INFORMATION PROVIDED:
***

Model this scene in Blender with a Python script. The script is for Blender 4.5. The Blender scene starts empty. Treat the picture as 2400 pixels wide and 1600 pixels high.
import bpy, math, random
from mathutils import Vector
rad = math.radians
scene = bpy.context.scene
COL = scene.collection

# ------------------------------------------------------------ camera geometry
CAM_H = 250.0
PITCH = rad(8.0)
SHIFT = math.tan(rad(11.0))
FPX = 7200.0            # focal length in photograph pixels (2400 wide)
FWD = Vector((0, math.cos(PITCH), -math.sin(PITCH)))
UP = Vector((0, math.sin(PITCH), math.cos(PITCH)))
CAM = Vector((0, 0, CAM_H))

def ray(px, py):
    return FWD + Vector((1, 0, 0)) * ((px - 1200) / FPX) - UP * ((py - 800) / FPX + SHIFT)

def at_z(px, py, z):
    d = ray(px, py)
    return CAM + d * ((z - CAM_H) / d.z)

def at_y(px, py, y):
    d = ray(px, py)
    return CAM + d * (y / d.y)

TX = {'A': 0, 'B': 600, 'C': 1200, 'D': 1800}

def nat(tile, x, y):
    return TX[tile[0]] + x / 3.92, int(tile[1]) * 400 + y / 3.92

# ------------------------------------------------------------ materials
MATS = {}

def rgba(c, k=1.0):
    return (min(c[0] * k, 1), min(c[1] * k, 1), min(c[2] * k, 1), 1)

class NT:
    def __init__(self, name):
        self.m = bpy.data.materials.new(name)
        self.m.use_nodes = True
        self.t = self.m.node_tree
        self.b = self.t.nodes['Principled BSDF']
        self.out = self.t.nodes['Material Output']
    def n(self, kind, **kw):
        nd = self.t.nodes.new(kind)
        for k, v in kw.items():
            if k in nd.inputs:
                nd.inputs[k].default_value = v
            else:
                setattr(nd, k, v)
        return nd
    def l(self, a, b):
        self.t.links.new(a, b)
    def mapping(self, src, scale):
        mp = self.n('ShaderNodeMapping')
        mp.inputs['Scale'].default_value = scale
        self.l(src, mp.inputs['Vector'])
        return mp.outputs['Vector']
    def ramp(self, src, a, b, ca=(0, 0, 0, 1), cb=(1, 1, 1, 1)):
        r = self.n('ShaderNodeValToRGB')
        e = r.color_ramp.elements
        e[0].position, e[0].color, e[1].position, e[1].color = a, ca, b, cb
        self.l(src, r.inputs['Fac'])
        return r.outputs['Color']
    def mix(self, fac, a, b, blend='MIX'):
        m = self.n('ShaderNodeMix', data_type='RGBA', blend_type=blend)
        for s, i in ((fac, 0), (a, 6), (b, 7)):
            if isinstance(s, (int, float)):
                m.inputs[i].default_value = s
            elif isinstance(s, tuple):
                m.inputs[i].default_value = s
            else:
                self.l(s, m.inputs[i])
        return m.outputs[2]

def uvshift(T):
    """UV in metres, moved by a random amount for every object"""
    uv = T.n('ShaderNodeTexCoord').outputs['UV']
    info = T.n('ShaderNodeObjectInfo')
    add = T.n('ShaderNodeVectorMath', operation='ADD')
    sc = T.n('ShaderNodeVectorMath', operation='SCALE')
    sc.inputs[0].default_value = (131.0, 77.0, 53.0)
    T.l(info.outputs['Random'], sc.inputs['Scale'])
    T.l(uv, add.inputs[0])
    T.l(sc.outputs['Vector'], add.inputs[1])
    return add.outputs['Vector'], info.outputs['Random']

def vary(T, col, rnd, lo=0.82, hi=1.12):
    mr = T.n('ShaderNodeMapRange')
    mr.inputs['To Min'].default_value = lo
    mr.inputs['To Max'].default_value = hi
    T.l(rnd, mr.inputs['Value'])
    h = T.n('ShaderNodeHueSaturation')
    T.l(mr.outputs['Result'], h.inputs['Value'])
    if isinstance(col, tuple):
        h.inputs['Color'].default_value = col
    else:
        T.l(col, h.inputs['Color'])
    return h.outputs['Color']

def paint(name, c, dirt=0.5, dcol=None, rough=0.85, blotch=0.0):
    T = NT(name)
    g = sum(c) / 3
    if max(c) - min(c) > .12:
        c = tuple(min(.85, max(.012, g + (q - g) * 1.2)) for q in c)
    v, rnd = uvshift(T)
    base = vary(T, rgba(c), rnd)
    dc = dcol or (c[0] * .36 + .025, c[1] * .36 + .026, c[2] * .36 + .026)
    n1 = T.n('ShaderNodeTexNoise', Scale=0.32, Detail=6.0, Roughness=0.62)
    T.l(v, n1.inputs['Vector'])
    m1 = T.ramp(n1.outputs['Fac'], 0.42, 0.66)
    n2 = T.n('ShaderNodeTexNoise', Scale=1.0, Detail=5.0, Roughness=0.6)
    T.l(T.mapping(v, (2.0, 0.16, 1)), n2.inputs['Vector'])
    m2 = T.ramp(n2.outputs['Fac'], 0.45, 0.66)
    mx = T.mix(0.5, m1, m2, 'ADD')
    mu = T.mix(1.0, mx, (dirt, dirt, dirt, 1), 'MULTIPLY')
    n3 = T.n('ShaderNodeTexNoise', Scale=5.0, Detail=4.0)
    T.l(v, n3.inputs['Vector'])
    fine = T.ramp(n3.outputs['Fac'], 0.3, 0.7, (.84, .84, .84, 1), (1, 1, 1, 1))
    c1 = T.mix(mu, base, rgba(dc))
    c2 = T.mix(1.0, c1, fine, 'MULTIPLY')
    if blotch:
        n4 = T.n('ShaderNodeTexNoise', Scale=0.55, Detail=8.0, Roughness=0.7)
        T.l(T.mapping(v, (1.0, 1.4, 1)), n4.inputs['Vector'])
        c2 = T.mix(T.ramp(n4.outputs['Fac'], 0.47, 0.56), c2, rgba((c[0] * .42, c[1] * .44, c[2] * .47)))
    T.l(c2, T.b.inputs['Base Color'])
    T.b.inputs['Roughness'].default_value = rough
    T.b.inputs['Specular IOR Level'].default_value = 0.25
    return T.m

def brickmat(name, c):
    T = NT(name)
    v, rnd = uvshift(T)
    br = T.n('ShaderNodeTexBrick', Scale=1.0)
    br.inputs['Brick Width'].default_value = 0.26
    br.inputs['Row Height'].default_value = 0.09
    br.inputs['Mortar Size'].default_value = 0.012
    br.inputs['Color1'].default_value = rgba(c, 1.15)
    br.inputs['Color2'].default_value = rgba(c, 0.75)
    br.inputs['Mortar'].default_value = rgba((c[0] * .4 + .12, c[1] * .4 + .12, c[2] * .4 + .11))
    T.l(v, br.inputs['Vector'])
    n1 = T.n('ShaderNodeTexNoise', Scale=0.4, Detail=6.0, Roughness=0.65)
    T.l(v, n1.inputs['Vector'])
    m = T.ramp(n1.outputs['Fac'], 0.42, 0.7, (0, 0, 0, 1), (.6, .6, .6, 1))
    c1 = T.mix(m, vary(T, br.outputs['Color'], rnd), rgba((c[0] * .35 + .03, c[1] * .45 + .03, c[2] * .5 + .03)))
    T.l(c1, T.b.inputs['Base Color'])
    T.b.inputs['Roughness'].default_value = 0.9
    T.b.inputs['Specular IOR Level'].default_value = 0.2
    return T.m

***

EXERCISE OBJECTIVE:
Reproduce every line above without error.

SOLUTION FOR THIS EXERCISE:
Model this scene in Blender with a Python script. The script is for Blender 4.5. The Blender scene starts empty. Treat the picture as 2400 pixels wide and 1600 pixels high.
import bpy, math, random
from mathutils import Vector
rad = math.radians
scene = bpy.context.scene
COL = scene.collection

# ------------------------------------------------------------ camera geometry
CAM_H = 250.0
PITCH = rad(8.0)
SHIFT = math.tan(rad(11.0))
FPX = 7200.0            # focal length in photograph pixels (2400 wide)
FWD = Vector((0, math.cos(PITCH), -math.sin(PITCH)))
UP = Vector((0, math.sin(PITCH), math.cos(PITCH)))
CAM = Vector((0, 0, CAM_H))

def ray(px, py):
    return FWD + Vector((1, 0, 0)) * ((px - 1200) / FPX) - UP * ((py - 800) / FPX + SHIFT)

def at_z(px, py, z):
    d = ray(px, py)
    return CAM + d * ((z - CAM_H) / d.z)

def at_y(px, py, y):
    d = ray(px, py)
    return CAM + d * (y / d.y)

TX = {'A': 0, 'B': 600, 'C': 1200, 'D': 1800}

def nat(tile, x, y):
    return TX[tile[0]] + x / 3.92, int(tile[1]) * 400 + y / 3.92

# ------------------------------------------------------------ materials
MATS = {}

def rgba(c, k=1.0):
    return (min(c[0] * k, 1), min(c[1] * k, 1), min(c[2] * k, 1), 1)

class NT:
    def __init__(self, name):
        self.m = bpy.data.materials.new(name)
        self.m.use_nodes = True
        self.t = self.m.node_tree
        self.b = self.t.nodes['Principled BSDF']
        self.out = self.t.nodes['Material Output']
    def n(self, kind, **kw):
        nd = self.t.nodes.new(kind)
        for k, v in kw.items():
            if k in nd.inputs:
                nd.inputs[k].default_value = v
            else:
                setattr(nd, k, v)
        return nd
    def l(self, a, b):
        self.t.links.new(a, b)
    def mapping(self, src, scale):
        mp = self.n('ShaderNodeMapping')
        mp.inputs['Scale'].default_value = scale
        self.l(src, mp.inputs['Vector'])
        return mp.outputs['Vector']
    def ramp(self, src, a, b, ca=(0, 0, 0, 1), cb=(1, 1, 1, 1)):
        r = self.n('ShaderNodeValToRGB')
        e = r.color_ramp.elements
        e[0].position, e[0].color, e[1].position, e[1].color = a, ca, b, cb
        self.l(src, r.inputs['Fac'])
        return r.outputs['Color']
    def mix(self, fac, a, b, blend='MIX'):
        m = self.n('ShaderNodeMix', data_type='RGBA', blend_type=blend)
        for s, i in ((fac, 0), (a, 6), (b, 7)):
            if isinstance(s, (int, float)):
                m.inputs[i].default_value = s
            elif isinstance(s, tuple):
                m.inputs[i].default_value = s
            else:
                self.l(s, m.inputs[i])
        return m.outputs[2]

def uvshift(T):
    """UV in metres, moved by a random amount for every object"""
    uv = T.n('ShaderNodeTexCoord').outputs['UV']
    info = T.n('ShaderNodeObjectInfo')
    add = T.n('ShaderNodeVectorMath', operation='ADD')
    sc = T.n('ShaderNodeVectorMath', operation='SCALE')
    sc.inputs[0].default_value = (131.0, 77.0, 53.0)
    T.l(info.outputs['Random'], sc.inputs['Scale'])
    T.l(uv, add.inputs[0])
    T.l(sc.outputs['Vector'], add.inputs[1])
    return add.outputs['Vector'], info.outputs['Random']

def vary(T, col, rnd, lo=0.82, hi=1.12):
    mr = T.n('ShaderNodeMapRange')
    mr.inputs['To Min'].default_value = lo
    mr.inputs['To Max'].default_value = hi
    T.l(rnd, mr.inputs['Value'])
    h = T.n('ShaderNodeHueSaturation')
    T.l(mr.outputs['Result'], h.inputs['Value'])
    if isinstance(col, tuple):
        h.inputs['Color'].default_value = col
    else:
        T.l(col, h.inputs['Color'])
    return h.outputs['Color']

def paint(name, c, dirt=0.5, dcol=None, rough=0.85, blotch=0.0):
    T = NT(name)
    g = sum(c) / 3
    if max(c) - min(c) > .12:
        c = tuple(min(.85, max(.012, g + (q - g) * 1.2)) for q in c)
    v, rnd = uvshift(T)
    base = vary(T, rgba(c), rnd)
    dc = dcol or (c[0] * .36 + .025, c[1] * .36 + .026, c[2] * .36 + .026)
    n1 = T.n('ShaderNodeTexNoise', Scale=0.32, Detail=6.0, Roughness=0.62)
    T.l(v, n1.inputs['Vector'])
    m1 = T.ramp(n1.outputs['Fac'], 0.42, 0.66)
    n2 = T.n('ShaderNodeTexNoise', Scale=1.0, Detail=5.0, Roughness=0.6)
    T.l(T.mapping(v, (2.0, 0.16, 1)), n2.inputs['Vector'])
    m2 = T.ramp(n2.outputs['Fac'], 0.45, 0.66)
    mx = T.mix(0.5, m1, m2, 'ADD')
    mu = T.mix(1.0, mx, (dirt, dirt, dirt, 1), 'MULTIPLY')
    n3 = T.n('ShaderNodeTexNoise', Scale=5.0, Detail=4.0)
    T.l(v, n3.inputs['Vector'])
    fine = T.ramp(n3.outputs['Fac'], 0.3, 0.7, (.84, .84, .84, 1), (1, 1, 1, 1))
    c1 = T.mix(mu, base, rgba(dc))
    c2 = T.mix(1.0, c1, fine, 'MULTIPLY')
    if blotch:
        n4 = T.n('ShaderNodeTexNoise', Scale=0.55, Detail=8.0, Roughness=0.7)
        T.l(T.mapping(v, (1.0, 1.4, 1)), n4.inputs['Vector'])
        c2 = T.mix(T.ramp(n4.outputs['Fac'], 0.47, 0.56), c2, rgba((c[0] * .42, c[1] * .44, c[2] * .47)))
    T.l(c2, T.b.inputs['Base Color'])
    T.b.inputs['Roughness'].default_value = rough
    T.b.inputs['Specular IOR Level'].default_value = 0.25
    return T.m

def brickmat(name, c):
    T = NT(name)
    v, rnd = uvshift(T)
    br = T.n('ShaderNodeTexBrick', Scale=1.0)
    br.inputs['Brick Width'].default_value = 0.26
    br.inputs['Row Height'].default_value = 0.09
    br.inputs['Mortar Size'].default_value = 0.012
    br.inputs['Color1'].default_value = rgba(c, 1.15)
    br.inputs['Color2'].default_value = rgba(c, 0.75)
    br.inputs['Mortar'].default_value = rgba((c[0] * .4 + .12, c[1] * .4 + .12, c[2] * .4 + .11))
    T.l(v, br.inputs['Vector'])
    n1 = T.n('ShaderNodeTexNoise', Scale=0.4, Detail=6.0, Roughness=0.65)
    T.l(v, n1.inputs['Vector'])
    m = T.ramp(n1.outputs['Fac'], 0.42, 0.7, (0, 0, 0, 1), (.6, .6, .6, 1))
    c1 = T.mix(m, vary(T, br.outputs['Color'], rnd), rgba((c[0] * .35 + .03, c[1] * .45 + .03, c[2] * .5 + .03)))
    T.l(c1, T.b.inputs['Base Color'])
    T.b.inputs['Roughness'].default_value = 0.9
    T.b.inputs['Specular IOR Level'].default_value = 0.2
    return T.m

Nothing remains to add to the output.